This Rookie Photography Mistake Is Costing You Business
5 Simple Composition Moves That Decide If You Stand Out — Or Disappear.
What if the way you frame a picture decides whether someone remembers you — or scrolls past you?
Sounds dramatic.
But it’s true.
Composition is the silent signal that tells people you’re intentional, polished, and worth paying attention to.
And if you want your network to grow, you can’t afford to ignore it.
Here are 5 moves that will instantly make your photos — and your presence — impossible to forget:
1. Rule of Thirds = Instant Authority
Most people center themselves because it feels natural. The problem? It looks like a passport photo.
The “rule of thirds” has been used in art and photography for centuries. By shifting yourself slightly off-center, you create energy and balance that instantly feels more professional.
Think about magazine covers or luxury brand campaigns — rarely are their subjects dead center. They use thirds because it looks elevated. When you do the same, people subconsciously place you in that same category.
Pro Tip: Turn on the grid lines in your phone’s camera settings — they’ll show you exactly where to stand.
2. Leading Lines = All Eyes on You
Lines in your environment — a road, a hallway, a staircase, even the direction someone else is facing — are powerful visual tools. They tell the viewer’s eye where to go.
Photographers lean on this constantly to control focus. At events, stand so that the railings or walls guide the eye toward you to make the photo feel designed, not accidental.
Pro Tip: Next time you’re at an event, take one step left or right until a line (like a wall or railing) points directly at you.
3. Negative Space = Power in Simplicity
Too much background detail competes with you.
Negative space (the empty or clean areas around your subject) gives you room to breathe visually. This is why high-profile athletes and influencers often shoot against minimalist backdrops — it forces the eye to land on them.
Scroll LinkedIn right now. Notice which posts stop your thumb. Nine out of ten times, it’s the clean, uncluttered shot that wins.

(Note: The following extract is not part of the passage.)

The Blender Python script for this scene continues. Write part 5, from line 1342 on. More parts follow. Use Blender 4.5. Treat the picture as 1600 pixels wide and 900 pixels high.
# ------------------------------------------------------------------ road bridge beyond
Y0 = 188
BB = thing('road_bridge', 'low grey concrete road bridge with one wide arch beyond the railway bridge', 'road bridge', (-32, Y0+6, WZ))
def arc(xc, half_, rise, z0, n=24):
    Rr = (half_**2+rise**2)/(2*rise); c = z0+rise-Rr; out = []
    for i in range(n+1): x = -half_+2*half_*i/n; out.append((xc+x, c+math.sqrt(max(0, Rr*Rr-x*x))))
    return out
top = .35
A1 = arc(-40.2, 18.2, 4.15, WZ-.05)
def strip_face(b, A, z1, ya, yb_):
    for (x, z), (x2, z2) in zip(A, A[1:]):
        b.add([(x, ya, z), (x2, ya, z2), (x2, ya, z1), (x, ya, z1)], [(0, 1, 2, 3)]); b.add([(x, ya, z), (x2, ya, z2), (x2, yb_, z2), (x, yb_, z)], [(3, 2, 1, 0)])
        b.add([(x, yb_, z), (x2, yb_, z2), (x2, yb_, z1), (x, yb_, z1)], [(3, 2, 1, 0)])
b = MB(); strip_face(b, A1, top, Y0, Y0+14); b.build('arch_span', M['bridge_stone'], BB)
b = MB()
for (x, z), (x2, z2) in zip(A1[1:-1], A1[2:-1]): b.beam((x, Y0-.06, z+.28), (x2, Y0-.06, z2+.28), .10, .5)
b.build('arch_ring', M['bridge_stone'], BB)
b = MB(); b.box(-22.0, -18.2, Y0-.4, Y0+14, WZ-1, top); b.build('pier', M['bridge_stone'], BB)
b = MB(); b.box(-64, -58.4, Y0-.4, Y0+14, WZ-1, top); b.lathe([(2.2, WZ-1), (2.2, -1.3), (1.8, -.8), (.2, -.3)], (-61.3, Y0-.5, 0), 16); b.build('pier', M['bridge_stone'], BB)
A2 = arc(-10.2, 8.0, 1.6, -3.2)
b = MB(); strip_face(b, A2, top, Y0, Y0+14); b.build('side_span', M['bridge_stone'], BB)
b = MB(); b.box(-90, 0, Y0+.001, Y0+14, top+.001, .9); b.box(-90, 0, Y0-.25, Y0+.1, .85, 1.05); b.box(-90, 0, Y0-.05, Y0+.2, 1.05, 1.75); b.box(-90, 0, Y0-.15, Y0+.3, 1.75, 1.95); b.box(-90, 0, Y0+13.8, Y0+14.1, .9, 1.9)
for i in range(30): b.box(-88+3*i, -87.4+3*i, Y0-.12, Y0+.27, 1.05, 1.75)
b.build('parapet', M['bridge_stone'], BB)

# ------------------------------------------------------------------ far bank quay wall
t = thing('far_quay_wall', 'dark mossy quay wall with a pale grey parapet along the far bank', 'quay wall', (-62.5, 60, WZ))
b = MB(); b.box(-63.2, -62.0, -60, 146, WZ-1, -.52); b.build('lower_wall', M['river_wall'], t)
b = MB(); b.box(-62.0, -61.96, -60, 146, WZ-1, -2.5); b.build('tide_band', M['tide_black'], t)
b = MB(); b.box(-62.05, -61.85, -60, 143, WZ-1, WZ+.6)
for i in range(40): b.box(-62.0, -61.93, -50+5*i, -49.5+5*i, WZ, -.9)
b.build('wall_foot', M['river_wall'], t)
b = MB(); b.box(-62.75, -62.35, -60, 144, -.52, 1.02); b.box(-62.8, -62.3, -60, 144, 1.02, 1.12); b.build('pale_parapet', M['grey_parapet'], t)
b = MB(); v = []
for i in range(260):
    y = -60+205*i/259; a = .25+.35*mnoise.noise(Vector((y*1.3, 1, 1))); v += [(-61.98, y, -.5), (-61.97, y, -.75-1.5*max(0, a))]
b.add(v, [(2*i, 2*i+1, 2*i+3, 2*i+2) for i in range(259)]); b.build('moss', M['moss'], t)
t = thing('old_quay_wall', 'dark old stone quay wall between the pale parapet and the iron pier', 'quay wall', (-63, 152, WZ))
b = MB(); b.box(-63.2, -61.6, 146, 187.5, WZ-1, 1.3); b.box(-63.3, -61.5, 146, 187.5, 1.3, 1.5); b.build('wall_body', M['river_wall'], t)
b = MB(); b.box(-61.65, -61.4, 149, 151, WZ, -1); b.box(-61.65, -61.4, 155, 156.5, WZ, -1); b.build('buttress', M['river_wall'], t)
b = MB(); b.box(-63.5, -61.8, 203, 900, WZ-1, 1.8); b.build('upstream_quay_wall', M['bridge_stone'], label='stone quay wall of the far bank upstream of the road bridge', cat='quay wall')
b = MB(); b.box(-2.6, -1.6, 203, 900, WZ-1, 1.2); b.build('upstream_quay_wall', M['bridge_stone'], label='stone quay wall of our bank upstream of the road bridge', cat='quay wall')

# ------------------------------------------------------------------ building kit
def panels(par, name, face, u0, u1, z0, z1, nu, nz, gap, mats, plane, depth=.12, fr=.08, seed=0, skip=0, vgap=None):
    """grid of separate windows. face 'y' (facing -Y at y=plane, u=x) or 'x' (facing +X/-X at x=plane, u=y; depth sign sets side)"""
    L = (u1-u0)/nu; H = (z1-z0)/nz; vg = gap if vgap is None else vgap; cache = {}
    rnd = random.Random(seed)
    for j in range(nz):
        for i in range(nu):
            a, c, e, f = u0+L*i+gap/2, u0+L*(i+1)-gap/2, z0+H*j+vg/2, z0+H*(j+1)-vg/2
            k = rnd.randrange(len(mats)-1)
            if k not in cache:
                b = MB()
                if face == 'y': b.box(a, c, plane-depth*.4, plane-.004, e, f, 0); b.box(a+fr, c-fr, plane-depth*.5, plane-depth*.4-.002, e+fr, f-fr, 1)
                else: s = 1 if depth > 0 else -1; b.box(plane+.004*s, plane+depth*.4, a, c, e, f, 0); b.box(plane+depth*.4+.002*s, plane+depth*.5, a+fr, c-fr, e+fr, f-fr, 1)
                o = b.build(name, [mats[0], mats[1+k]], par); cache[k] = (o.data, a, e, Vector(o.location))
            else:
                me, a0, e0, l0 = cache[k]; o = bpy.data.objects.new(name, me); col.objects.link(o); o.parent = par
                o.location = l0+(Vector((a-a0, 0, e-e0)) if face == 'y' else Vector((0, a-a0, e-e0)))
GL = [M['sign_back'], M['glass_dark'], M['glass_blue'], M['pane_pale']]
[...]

Pro Tip: Look for blank walls, sky, or neutral backgrounds when taking a photo. They instantly elevate your presence.
4. Depth = Real Presence
Flat photos feel like amateur snapshots. Add layers — foreground, midground, and background — and suddenly you have presence.
This could be as simple as standing behind a coffee cup in focus, or letting blurred lights in the background frame you. The human brain reads layered images as richer, more professional, more trustworthy.
That’s why commercial photographers use depth constantly: it transforms a “basic pic” into something cinematic.
Pro Tip: Hold your phone slightly closer to an object in the foreground (like a glass or plant) and focus on yourself in the midground. Instant depth.
5. Break a Rule (On Purpose)
Here’s the secret: once you know the rules, breaking them makes you stand out even more.
Symmetry by centering yourself. A tilted angle for drama. Cropping close so only part of your face is visible. When it’s intentional, it reads as creative — not careless.
People connect with that edge, because it signals confidence. You’re not just “taking pictures.” You’re owning the frame.
Pro Tip: Try one “wrong” shot at every event — centered, tilted, or cropped. The one that feels bold often gets the most engagement.
“The way you compose a photo is the way people will compose their impression of you.”
If you want your network to see you as credible, elevated, and memorable, you can’t leave your images to chance.
Think about what we just covered:
Use the rule of thirds to instantly look more polished.
Let leading lines guide attention straight to you.
Keep negative space so you don’t get lost in clutter.
Add depth for a richer, more professional feel.
Break the rules on purpose to show confidence and creativity.
Start by practicing just one of these at your next event or shoot. Then layer in the rest until your photos tell the story you want people to remember.
Because in networking, people don’t just remember faces — they remember the feeling your image gives them.